The philosopher stone. The negative convexity bias (concavity bias). The hidden harm of fragility is that you have to be much much better than random in you prediction and knowing where you are going, just to offset the negative effect. If you have favorable asymmetry or positive convexity, options being a special case, than in the long run you will do reasonably well, out performing the average in the presence of uncertainty. The more uncertainty, the more role for optionality to kick in, and the more you will outperform. This property is very central to life.
Mental bias that causes people to believe in the power of some technology and its ability to run the world. Another mental bias causing the overhyping of technology comes from the fact that we notice change, not statics.

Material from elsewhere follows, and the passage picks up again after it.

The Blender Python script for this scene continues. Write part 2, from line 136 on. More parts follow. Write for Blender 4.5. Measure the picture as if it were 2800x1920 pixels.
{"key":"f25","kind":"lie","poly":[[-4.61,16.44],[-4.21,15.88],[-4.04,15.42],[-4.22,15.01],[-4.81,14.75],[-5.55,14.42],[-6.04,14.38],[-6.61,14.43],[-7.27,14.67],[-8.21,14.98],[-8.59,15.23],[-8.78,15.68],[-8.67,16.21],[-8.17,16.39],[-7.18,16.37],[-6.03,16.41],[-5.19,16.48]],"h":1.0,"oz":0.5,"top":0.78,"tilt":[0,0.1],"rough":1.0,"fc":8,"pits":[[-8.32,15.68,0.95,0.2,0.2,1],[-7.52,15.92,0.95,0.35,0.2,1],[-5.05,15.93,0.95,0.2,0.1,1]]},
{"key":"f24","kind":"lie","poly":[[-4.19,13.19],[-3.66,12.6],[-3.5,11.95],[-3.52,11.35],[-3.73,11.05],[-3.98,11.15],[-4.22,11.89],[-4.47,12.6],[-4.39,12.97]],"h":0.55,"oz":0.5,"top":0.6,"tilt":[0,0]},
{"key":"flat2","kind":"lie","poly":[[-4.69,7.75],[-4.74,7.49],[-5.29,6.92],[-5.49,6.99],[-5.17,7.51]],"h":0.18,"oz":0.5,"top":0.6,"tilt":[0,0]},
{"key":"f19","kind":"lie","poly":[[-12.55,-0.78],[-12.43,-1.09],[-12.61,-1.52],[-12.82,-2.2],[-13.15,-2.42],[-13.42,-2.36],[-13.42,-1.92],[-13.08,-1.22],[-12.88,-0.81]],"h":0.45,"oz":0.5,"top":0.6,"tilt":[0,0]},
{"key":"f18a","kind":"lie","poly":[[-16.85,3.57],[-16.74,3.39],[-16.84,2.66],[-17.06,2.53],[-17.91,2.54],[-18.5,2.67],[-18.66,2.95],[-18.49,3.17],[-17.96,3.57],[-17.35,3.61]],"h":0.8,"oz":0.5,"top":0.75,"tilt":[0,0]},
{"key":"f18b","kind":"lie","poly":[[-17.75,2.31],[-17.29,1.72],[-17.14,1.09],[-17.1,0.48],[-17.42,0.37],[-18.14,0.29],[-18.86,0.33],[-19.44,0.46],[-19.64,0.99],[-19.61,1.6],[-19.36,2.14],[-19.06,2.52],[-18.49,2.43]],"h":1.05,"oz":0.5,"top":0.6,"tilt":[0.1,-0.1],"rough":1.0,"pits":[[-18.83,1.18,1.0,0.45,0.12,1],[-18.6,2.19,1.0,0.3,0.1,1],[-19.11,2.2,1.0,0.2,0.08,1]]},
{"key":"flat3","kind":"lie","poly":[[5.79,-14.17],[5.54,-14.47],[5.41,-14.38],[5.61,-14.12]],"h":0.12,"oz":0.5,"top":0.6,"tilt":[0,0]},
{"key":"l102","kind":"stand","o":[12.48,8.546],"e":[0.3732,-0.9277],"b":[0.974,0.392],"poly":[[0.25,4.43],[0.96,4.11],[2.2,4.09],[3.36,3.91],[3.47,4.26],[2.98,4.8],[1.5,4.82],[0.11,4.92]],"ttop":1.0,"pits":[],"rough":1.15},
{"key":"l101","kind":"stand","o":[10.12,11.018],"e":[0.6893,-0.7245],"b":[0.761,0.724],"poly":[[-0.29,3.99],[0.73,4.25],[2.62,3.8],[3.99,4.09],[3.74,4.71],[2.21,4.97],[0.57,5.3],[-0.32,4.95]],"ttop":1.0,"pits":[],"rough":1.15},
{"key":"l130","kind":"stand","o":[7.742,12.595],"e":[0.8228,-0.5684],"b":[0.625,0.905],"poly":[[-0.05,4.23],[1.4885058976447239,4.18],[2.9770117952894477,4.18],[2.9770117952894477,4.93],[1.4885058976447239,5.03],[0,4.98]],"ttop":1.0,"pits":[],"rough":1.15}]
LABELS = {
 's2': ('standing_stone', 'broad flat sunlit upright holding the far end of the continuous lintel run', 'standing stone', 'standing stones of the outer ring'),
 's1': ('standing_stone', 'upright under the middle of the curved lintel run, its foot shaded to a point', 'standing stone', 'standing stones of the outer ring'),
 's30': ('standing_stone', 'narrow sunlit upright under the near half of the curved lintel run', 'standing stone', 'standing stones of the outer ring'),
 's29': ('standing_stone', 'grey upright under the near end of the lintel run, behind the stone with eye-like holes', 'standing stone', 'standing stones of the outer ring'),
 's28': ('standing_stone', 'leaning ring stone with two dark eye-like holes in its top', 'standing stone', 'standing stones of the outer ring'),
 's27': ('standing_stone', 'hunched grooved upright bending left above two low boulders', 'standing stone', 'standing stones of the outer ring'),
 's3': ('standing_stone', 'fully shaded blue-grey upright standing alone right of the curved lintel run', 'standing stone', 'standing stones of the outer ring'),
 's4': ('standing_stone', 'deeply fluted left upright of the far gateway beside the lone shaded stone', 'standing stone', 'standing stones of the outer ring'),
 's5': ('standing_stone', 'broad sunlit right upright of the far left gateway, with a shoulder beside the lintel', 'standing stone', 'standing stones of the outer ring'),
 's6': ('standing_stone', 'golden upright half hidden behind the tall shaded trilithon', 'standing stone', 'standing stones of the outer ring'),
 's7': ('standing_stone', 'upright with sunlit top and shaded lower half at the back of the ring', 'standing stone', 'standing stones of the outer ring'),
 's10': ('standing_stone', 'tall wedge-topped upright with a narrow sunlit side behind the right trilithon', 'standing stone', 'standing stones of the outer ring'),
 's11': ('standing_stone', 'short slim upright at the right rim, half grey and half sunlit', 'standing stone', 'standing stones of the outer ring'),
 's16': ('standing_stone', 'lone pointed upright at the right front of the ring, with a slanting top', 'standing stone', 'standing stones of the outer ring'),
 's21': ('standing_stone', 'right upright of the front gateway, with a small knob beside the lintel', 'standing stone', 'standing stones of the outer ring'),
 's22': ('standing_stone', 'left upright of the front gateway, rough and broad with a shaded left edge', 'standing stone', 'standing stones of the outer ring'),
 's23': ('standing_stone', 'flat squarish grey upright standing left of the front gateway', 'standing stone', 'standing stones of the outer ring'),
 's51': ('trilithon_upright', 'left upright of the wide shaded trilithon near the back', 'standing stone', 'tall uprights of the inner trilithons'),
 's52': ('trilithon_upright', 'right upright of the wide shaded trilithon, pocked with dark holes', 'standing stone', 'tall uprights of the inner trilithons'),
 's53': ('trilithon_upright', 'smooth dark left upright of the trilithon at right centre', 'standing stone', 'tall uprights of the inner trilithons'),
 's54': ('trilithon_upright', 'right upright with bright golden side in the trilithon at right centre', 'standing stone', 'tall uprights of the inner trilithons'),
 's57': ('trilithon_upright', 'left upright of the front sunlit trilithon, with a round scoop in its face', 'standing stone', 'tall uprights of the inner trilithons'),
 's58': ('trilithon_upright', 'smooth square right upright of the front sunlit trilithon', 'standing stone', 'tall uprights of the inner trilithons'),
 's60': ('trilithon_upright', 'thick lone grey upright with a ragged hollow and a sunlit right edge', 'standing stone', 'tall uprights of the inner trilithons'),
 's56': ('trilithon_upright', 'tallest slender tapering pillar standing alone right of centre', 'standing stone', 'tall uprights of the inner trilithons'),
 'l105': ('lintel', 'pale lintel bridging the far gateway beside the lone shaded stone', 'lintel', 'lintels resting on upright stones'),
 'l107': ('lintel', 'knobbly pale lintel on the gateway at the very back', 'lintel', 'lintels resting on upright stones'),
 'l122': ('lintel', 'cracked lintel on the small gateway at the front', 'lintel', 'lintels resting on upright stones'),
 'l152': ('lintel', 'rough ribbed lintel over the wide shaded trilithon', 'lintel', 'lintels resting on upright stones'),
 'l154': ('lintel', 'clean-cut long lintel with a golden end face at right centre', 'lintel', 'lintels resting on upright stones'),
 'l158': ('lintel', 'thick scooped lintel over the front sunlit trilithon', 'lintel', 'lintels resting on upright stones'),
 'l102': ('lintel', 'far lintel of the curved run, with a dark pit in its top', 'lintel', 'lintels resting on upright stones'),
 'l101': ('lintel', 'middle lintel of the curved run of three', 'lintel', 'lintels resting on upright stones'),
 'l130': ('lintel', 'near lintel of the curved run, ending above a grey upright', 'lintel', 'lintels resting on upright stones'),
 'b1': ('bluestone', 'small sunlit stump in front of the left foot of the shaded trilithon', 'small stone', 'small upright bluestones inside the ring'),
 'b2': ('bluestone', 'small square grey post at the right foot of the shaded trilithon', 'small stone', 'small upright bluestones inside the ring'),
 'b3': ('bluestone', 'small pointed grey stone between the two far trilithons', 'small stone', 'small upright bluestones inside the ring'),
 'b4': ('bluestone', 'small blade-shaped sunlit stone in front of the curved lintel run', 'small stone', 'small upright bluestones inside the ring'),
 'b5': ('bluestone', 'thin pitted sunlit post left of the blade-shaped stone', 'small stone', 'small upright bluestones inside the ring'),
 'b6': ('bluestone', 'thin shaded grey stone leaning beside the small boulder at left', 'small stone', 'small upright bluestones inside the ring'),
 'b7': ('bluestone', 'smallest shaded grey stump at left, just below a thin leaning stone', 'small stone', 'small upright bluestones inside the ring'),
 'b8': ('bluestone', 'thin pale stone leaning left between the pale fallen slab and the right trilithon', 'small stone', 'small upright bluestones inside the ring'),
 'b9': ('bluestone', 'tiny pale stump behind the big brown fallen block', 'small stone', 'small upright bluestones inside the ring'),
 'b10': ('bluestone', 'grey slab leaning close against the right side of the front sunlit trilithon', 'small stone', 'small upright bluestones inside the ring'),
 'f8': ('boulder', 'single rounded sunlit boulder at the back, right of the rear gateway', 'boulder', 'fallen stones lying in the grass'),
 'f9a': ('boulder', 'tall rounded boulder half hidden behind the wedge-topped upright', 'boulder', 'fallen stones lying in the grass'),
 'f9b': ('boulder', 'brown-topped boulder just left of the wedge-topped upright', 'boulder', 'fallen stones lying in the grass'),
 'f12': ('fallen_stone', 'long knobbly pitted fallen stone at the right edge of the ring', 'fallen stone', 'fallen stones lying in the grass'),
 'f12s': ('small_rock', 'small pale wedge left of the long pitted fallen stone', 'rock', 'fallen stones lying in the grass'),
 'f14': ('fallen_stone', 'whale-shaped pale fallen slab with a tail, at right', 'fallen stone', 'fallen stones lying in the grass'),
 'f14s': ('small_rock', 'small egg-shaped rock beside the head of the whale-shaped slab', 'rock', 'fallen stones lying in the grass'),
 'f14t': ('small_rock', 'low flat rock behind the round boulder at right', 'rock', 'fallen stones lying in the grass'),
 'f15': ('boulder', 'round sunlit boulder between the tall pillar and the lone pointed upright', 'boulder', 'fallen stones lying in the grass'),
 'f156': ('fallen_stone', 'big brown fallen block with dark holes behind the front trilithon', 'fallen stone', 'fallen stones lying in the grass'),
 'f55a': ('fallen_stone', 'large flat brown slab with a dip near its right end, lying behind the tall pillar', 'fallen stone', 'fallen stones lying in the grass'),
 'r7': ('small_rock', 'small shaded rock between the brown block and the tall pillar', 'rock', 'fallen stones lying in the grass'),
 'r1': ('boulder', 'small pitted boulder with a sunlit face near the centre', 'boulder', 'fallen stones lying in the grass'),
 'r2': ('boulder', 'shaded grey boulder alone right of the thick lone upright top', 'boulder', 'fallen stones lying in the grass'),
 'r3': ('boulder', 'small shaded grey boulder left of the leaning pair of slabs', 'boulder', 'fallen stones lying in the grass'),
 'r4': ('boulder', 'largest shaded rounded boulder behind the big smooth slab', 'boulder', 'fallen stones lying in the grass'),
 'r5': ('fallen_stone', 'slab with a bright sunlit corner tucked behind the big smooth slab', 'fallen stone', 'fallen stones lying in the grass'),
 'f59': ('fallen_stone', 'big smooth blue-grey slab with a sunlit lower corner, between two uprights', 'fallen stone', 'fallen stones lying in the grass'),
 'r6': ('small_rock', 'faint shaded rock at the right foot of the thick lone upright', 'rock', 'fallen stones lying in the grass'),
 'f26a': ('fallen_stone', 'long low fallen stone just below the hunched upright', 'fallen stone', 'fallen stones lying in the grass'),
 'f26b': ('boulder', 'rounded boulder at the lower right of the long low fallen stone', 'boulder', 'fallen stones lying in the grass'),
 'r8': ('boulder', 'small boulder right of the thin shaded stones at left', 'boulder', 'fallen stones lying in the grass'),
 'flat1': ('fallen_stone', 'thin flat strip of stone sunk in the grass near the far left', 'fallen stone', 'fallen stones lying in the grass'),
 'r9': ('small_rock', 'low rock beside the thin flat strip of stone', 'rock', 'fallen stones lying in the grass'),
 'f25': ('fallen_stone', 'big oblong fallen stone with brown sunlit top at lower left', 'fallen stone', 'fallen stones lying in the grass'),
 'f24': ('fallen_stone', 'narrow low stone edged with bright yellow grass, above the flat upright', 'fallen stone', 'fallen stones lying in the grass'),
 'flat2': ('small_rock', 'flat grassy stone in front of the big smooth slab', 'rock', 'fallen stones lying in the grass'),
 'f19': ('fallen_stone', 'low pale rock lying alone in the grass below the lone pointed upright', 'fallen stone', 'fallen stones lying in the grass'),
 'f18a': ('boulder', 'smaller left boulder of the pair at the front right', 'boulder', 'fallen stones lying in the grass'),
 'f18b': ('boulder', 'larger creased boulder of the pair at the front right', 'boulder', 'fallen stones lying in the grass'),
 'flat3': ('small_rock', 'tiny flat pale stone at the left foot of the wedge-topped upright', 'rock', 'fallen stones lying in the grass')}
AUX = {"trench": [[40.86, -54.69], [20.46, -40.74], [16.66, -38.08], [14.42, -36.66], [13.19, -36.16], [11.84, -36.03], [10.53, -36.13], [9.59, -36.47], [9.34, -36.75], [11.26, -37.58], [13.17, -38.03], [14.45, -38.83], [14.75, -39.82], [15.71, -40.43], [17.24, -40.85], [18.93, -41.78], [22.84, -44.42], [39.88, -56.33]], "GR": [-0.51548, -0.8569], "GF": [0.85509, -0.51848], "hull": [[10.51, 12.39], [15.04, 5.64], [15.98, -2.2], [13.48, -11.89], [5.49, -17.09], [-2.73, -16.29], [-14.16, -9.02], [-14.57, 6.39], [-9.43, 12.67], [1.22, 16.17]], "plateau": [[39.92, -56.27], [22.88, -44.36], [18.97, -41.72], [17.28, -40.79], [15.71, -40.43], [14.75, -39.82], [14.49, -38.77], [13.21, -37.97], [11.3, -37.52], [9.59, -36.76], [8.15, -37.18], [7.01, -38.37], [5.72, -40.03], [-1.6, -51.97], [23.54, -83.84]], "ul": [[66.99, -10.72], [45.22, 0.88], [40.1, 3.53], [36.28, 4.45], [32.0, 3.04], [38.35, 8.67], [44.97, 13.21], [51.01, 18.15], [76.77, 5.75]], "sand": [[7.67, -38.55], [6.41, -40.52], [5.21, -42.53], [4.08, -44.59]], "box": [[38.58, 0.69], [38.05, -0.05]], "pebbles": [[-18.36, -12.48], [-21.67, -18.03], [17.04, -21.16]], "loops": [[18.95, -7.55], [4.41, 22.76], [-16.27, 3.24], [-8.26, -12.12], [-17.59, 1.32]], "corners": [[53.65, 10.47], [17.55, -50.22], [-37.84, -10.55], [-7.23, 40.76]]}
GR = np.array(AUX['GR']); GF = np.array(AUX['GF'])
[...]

We can apply the criteria of fragility and robustness to the handling of information. The fragile in that context is, like technology, what does not stand the test of time. The best filtering heuristic therefor consists in taking into account the age of books scientific papers. Books that are one year old are usually not worth reading, a very low probability of having the qualities for surviving, no matter the hype and how earth shattering they may seen to be. So I follow the Lindy effect and a guide to finding what to read. Books that have been around for 10 years will be around for 10 more. Books that been around for 2 millennia should be around for quite a bit of time and so forth.
The fragile should disappear. Corporations that are large today should be gone since the they will always be weakened by what they thinks is their strength: size.
By issuing warning based on vulnerability, that is, subtractive prophecy, we are closer to the original role of the prophet, to warn, not necessarily to predict, and to predict calamities if people don’t listen.
Via negativa: the non natural has to prove its benefits, not the natural. In a complex domain, only time, a long time, is evidence.
Iatrogenics, being a cost-benefit situation, usually results from a condition when the benefits are small and visible, and the costs very large, delayed and hidden.
Iatrogenics is not linear. We should not take risks with near healthy people but we should take a lot, a lot more risks with those deemed endangered.
Predicting, any prediction, without skin in the game, can be as dangerous for others as unmanned nuclear plants without engineers who built it sleeping on the premises. Pilots should be on the plane. We need to build redundancy, a margin of safety, avoiding optimization, mitigating and even removing asymmetries in our sensitivity to risk.
Betting against the fragile is antifrigile
Central to optionality is Taleb’s assertion that prediction in the modern world is impossible. Instead of trying to predict what is going to happen, position yourself in such a way that you have optionality.
In order for something to qualify as an option, it must be convex. That is, it must have limited downside with large, open-ended upside.